***** Provided records

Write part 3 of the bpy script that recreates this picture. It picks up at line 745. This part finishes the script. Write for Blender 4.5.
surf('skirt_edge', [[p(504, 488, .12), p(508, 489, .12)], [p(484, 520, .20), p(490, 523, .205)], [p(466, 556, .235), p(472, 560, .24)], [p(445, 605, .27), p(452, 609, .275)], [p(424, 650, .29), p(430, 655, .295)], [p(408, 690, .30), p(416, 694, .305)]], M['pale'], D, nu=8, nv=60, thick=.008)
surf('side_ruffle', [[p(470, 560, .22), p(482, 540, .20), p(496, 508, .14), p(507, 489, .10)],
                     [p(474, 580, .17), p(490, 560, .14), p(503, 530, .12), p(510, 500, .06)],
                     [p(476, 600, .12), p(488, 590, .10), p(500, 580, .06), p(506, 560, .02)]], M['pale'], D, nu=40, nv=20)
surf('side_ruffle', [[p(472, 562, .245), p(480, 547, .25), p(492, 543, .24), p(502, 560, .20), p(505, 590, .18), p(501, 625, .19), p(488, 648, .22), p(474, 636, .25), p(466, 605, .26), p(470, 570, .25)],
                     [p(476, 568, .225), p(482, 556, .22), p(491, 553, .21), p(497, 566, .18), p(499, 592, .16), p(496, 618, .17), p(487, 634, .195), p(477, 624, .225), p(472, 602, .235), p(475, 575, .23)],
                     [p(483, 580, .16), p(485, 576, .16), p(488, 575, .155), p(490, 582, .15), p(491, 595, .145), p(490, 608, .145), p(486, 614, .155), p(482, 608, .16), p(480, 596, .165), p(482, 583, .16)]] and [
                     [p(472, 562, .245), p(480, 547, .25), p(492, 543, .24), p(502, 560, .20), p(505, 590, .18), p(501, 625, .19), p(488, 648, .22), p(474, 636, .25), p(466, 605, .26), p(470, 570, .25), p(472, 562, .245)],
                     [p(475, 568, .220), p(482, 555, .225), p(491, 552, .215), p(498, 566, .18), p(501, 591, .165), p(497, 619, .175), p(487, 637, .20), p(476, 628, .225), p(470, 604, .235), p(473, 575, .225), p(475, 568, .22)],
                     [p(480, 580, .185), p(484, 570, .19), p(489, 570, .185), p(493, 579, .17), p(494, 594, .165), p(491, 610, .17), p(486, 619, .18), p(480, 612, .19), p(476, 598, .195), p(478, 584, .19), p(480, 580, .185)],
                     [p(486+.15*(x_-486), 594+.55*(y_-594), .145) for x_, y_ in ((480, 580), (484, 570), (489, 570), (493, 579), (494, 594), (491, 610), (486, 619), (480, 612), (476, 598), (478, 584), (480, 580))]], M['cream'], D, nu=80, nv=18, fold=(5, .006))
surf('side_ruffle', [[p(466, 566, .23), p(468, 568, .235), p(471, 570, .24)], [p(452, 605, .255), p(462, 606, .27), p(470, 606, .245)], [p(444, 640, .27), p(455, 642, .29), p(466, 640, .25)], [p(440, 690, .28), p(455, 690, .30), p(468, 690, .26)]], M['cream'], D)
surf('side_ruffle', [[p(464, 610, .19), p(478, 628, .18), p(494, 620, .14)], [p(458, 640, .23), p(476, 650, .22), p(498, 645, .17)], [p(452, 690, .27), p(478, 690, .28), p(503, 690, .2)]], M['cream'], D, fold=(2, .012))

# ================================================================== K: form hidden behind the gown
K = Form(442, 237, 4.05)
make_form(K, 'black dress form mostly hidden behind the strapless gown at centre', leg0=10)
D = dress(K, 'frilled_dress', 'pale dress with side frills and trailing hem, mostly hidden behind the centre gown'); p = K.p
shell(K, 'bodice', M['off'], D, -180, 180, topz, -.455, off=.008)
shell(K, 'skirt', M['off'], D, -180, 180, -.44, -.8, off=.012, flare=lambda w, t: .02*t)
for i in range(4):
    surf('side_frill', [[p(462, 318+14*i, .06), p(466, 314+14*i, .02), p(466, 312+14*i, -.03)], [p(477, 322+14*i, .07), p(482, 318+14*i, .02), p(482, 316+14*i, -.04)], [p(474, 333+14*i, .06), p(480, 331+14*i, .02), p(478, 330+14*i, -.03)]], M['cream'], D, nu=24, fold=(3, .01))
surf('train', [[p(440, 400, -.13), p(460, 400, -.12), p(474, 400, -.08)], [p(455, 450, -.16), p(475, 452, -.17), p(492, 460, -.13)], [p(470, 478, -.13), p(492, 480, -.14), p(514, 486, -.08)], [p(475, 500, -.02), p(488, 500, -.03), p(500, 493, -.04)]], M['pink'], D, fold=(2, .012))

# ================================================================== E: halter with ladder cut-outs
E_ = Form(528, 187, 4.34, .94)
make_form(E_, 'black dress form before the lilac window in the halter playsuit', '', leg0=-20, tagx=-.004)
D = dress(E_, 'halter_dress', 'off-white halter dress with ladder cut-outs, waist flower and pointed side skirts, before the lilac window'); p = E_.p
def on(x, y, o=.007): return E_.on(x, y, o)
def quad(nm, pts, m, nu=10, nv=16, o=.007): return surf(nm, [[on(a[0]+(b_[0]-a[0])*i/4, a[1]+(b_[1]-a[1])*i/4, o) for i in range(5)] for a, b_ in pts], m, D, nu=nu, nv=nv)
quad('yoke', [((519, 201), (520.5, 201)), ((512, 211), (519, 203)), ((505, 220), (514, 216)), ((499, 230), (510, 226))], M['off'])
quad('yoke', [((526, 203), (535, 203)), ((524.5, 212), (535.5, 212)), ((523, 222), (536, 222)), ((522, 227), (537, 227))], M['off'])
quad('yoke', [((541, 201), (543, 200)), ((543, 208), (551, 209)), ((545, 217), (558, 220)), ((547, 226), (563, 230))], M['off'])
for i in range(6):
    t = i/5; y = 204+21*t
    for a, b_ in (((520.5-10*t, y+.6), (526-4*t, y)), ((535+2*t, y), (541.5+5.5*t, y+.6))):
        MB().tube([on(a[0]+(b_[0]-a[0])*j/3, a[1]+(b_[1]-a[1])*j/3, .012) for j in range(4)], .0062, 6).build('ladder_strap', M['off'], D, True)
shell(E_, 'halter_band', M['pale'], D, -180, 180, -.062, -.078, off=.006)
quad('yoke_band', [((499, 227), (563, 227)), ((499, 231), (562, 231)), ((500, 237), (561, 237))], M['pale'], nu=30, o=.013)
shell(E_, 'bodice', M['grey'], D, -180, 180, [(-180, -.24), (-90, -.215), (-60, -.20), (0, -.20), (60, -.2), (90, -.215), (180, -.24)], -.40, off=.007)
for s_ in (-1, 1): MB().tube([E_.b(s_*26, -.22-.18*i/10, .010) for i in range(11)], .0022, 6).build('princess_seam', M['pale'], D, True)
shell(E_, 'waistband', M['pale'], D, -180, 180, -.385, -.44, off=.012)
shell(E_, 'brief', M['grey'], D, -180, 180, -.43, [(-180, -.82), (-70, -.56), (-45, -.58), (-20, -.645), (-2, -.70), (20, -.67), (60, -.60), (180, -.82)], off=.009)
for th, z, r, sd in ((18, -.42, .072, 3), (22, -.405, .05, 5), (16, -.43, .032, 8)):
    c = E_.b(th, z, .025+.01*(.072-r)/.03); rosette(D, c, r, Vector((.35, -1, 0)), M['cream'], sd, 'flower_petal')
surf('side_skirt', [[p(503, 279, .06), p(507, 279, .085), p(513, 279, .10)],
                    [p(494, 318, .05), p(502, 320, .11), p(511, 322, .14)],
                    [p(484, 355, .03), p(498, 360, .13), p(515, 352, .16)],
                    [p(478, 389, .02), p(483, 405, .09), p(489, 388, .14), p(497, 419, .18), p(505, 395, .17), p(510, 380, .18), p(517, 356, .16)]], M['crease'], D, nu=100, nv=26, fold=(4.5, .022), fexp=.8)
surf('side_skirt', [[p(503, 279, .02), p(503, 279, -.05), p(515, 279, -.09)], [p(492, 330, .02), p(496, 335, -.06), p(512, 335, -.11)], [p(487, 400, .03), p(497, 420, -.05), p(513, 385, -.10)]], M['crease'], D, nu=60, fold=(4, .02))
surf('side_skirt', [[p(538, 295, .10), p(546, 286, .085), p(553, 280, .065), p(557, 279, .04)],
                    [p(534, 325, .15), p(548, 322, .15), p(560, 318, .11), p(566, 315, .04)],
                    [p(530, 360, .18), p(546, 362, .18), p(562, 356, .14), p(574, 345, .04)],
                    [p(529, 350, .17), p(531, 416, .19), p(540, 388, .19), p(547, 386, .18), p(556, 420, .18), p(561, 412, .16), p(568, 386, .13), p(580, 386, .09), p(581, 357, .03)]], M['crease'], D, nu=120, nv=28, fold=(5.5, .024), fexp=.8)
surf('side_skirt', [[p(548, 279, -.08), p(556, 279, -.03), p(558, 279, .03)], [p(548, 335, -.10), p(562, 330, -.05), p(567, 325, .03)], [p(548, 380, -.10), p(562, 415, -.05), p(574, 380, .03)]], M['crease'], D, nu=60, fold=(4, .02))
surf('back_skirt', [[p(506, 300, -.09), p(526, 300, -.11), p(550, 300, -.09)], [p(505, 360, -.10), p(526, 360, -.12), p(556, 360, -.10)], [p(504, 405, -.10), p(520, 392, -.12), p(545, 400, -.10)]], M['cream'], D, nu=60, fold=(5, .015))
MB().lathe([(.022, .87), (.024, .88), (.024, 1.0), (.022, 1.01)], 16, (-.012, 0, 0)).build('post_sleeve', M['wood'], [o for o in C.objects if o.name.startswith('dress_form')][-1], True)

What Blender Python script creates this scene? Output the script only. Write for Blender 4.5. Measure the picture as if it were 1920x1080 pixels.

**********

(Brief)
Search the preceding listing for the word "Blender" and pull out every line that holds it.

(Answer)
Write part 3 of the bpy script that recreates this picture. It picks up at line 745. This part finishes the script. Write for Blender 4.5.
What Blender Python script creates this scene? Output the script only. Write for Blender 4.5. Measure the picture as if it were 1920x1080 pixels.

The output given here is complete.